ISTAR does seem a logical solution, in its combining of all these different Trades into an Intelligence gathering organization.  The inclusion of EW will be essential to future Recce as well.  Perhaps, what we are seeing is the 'morphing' the Armour Corps into a larger info gathering organization.
 
" Perhaps, what we are seeing is the 'morphing' the Armour Corps into a larger info gathering organization."

- And just who will do the fighting?

- When we take the ability to act with speed and violence away from the lowest levels, we take away our ability to wage war successfully. 
 
TCBF said:
- And just who will do the fighting?

- When we take the ability to act with speed and violence away from the lowest levels, we take away our ability to wage war successfully.   

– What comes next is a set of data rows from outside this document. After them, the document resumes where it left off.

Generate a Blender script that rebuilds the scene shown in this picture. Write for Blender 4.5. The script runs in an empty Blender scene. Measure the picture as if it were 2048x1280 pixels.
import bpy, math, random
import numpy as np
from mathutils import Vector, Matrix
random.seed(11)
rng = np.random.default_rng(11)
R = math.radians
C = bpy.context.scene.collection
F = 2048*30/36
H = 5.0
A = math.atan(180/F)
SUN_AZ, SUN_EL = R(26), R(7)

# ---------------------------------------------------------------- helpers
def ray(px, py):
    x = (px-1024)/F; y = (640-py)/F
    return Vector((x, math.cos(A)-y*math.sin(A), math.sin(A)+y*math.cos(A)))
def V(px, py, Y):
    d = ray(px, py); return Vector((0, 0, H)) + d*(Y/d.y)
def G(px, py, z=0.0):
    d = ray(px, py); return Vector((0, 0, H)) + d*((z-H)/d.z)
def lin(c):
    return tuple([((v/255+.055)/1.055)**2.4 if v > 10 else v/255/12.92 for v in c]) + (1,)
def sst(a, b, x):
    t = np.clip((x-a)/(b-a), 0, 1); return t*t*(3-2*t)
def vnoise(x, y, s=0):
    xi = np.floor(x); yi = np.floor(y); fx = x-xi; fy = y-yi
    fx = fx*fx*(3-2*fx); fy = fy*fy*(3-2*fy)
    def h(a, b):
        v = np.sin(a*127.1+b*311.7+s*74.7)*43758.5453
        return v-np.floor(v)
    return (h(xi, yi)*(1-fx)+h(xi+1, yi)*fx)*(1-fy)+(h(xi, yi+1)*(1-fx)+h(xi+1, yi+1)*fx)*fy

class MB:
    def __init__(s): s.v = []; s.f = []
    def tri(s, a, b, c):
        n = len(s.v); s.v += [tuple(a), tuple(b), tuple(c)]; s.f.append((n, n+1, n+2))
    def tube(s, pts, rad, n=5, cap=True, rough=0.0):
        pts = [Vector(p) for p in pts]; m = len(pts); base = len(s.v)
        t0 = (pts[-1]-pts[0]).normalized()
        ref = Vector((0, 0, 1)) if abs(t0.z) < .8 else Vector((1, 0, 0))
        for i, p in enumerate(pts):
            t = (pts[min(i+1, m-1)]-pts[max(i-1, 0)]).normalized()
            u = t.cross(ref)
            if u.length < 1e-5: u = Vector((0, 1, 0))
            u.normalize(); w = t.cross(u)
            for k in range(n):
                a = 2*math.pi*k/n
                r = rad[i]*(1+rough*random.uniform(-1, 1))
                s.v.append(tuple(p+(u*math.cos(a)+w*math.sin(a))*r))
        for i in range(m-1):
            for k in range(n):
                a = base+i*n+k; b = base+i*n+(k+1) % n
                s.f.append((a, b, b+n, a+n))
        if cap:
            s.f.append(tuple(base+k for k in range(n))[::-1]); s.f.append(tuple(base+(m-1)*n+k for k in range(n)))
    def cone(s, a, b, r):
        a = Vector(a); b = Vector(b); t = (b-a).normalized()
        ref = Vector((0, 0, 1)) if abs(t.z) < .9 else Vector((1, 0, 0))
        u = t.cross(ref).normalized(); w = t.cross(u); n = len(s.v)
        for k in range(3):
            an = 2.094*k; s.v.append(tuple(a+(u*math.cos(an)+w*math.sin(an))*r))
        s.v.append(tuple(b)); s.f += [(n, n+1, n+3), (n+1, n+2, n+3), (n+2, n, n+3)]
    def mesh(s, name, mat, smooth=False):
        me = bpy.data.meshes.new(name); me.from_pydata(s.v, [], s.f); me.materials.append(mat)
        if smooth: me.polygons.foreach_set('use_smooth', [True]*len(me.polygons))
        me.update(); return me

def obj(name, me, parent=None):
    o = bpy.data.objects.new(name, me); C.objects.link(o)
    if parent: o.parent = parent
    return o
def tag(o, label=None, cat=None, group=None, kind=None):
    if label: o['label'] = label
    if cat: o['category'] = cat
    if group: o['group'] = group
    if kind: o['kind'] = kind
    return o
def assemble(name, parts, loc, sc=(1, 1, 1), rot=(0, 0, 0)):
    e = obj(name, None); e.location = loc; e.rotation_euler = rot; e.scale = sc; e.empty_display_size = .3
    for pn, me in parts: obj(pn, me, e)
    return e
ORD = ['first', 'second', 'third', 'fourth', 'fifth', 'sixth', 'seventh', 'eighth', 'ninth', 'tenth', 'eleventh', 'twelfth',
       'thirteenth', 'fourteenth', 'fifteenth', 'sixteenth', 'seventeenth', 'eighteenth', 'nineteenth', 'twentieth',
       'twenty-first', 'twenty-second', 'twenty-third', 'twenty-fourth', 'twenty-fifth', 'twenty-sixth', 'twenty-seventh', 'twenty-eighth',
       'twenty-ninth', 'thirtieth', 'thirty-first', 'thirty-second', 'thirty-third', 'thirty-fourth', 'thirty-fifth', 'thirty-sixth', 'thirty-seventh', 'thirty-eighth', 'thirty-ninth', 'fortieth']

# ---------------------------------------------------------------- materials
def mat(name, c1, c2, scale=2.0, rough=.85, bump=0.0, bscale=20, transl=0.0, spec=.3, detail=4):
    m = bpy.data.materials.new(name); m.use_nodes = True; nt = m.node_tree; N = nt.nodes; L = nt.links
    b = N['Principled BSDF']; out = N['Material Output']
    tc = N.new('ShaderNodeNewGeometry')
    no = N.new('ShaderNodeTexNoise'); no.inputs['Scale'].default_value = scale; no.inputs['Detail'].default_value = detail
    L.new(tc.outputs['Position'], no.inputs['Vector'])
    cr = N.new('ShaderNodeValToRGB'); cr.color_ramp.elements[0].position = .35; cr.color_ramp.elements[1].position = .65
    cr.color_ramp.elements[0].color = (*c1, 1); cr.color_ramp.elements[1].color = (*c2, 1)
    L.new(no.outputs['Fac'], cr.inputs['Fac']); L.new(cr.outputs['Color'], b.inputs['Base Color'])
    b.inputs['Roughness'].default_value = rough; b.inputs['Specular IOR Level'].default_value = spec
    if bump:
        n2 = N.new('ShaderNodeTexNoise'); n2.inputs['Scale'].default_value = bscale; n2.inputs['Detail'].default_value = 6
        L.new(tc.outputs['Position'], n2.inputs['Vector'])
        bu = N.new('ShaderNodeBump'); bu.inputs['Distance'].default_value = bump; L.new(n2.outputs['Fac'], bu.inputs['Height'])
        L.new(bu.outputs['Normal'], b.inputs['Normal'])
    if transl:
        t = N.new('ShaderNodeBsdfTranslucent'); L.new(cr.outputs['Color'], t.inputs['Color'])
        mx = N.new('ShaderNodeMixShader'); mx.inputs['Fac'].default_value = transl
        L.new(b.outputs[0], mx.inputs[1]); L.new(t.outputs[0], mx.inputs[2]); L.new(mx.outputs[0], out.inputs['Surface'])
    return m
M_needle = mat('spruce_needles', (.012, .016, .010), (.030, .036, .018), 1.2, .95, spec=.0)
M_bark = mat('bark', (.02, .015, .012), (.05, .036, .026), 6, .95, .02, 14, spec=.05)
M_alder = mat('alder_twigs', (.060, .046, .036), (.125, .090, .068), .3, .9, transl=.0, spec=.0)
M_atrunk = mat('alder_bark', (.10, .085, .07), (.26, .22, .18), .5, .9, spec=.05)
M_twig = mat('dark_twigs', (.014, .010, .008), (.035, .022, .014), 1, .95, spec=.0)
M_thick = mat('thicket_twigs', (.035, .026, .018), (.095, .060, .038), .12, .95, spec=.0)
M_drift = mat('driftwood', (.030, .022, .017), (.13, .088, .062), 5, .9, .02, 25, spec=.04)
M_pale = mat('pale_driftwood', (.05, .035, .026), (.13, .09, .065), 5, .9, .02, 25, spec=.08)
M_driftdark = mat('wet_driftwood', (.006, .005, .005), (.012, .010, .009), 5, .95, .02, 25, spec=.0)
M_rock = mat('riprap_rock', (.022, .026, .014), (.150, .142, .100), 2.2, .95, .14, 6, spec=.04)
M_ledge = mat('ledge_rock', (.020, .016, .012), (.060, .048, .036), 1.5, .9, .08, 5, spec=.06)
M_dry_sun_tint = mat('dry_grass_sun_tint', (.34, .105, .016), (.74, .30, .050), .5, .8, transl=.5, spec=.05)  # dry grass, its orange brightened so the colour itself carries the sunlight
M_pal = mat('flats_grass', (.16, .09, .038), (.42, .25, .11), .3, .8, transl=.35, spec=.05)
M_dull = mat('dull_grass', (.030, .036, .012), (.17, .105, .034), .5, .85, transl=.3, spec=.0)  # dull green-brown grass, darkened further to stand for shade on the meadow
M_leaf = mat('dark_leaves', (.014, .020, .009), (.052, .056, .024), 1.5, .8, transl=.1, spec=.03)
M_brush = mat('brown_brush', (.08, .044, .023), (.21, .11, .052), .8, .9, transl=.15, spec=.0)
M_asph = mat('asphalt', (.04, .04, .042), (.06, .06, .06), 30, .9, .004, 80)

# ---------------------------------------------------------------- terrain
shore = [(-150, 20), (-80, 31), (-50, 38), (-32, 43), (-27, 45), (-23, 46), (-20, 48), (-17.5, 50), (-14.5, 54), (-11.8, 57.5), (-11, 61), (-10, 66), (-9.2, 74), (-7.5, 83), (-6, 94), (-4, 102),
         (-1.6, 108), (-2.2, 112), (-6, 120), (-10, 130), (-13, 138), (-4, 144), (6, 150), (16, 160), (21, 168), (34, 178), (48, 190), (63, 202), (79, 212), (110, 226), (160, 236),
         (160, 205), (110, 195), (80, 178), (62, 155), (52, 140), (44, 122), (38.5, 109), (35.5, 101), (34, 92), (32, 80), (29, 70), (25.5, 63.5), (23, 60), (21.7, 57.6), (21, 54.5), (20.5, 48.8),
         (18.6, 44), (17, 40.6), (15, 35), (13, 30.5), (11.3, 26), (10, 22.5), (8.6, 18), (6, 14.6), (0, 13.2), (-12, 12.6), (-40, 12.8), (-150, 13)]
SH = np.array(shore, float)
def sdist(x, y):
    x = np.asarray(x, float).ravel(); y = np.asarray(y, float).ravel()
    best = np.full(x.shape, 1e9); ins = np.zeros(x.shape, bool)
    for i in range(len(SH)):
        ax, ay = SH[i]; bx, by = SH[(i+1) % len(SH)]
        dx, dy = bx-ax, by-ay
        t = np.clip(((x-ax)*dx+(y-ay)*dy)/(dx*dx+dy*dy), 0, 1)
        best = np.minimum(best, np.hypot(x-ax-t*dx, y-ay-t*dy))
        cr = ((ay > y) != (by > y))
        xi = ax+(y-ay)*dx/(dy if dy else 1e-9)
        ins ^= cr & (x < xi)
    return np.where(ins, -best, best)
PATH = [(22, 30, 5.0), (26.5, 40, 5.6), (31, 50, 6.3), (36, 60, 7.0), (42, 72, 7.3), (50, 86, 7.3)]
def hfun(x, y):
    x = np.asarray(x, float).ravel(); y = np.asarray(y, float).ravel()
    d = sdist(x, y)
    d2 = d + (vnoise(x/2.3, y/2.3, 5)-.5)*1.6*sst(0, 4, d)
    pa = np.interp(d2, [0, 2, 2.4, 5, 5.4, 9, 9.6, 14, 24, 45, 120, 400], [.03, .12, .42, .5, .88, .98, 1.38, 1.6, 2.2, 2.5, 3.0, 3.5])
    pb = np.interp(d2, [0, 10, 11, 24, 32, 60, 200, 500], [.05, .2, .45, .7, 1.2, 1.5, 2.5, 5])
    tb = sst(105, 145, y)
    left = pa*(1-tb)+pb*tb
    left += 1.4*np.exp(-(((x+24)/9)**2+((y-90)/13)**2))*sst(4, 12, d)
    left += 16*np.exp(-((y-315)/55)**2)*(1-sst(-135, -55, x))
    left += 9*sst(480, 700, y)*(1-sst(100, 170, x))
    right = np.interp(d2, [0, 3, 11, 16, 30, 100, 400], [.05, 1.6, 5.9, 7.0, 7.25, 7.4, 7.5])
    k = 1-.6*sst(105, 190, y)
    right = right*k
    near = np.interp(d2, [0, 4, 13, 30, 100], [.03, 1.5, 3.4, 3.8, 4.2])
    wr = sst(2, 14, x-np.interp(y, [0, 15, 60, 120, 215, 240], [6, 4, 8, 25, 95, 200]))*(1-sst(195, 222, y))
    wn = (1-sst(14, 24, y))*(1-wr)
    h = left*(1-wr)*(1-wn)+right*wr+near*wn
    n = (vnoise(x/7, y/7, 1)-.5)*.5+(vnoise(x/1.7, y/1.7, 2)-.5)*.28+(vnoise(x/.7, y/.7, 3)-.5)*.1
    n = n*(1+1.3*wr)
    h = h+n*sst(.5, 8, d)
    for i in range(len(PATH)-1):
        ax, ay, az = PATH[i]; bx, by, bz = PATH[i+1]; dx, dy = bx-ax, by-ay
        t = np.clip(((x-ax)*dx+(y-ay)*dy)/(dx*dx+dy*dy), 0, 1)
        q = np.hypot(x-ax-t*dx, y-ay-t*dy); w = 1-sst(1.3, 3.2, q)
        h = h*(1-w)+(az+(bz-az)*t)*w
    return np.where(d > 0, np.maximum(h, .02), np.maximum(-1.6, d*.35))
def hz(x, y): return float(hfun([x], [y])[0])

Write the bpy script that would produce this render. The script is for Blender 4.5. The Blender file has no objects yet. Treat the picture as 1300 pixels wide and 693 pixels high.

Isn't that what the Liberals have been 'promoting' for the New Army - Less Combat Warriors - More High Tech Soldiers?
 
Our problem is we look for the cheap way out,typical Canadian. :mad:
Lets spend the money and do it properly!!
 
Acorn,

You are quite right.  Between the Int and Imagery folks we already have the right branches to analyse and interpret the data.  I think that a good UAV "crew" would have a mix of airforce types, recce guys and gunners.  I am less fussed about who flies it as long as the information gets to the ASC (or whatever we are calling it) and thence to the commander who can influence the battle.  There are ways to do this with the "feed" and I saw it work relatively well in theatre.  UAVs are much more than flying FOOs although they can perform that job very well.  Perhaps the same inter-branch "battles" were fought in WWI.

AMajoor,

I was in an ISTAR Company and yes, ISTAR is more of process than a unit.  We were a collection of the majority of KMNBs dedicated ISTAR assets but there were certainly other assets not in our unit.  Being in the same unit made "combined" ISTAR operations a little easier to plan and conduct, but we were also able to integrate well with elements not from our company.  A good ISTAR CC with the right expertise and linkages is the heart of a successful process.  The many sensors can reside in many units as long as their activities are coordinated and their information flows into the right place.  Who "owns" the ISTAR CC is another debate perhaps served better on another thread (I've been a bit of a tangent causer these days...)

Watching the SPERWER sensor in action I was very impressed with the optics package.  I doubt that we could get the same capabilties in a smaller craft.  I still feel that we should focus on having a small fleet of Predator style birds and then another large fleet of micro-UAVs.  UAVs are certainly going to become more important but we also have to manage our expectations.  The micro-UAVs will be easy to control and use but their capabilities will be somewhat limited.  Still, if they give the patrol commander the ability to peek over the next hill for a minute before exposing a soldier then we are on the right track.

Cheers,

2B
 
Now all we need is the ability to arm our UAVs.
Nice to find something - even nicer to kill it before it disappears again. 
 
I guess the reason I ask is that at some point I suspect virtually every aspect of the battlefield will be monitored by <something> that might mean a lot of actual <things> and may at some point require someone to manage the whole thing.  I see it as being something akin to the layers of communications we have now only better. Theoretically anyone with access to the "net" should be able to see anything and everything anyone else on the net does including UAVs, remote controlled vehicles, satelite imagery etc. We're not there yet, not really close but it is coming. That amount of information is going to need a person to manage it. I can see it developing much in the same way as our present comms courses work right down to trade specific, and lower, courses. "Infantry Section Commander Information Management Course"?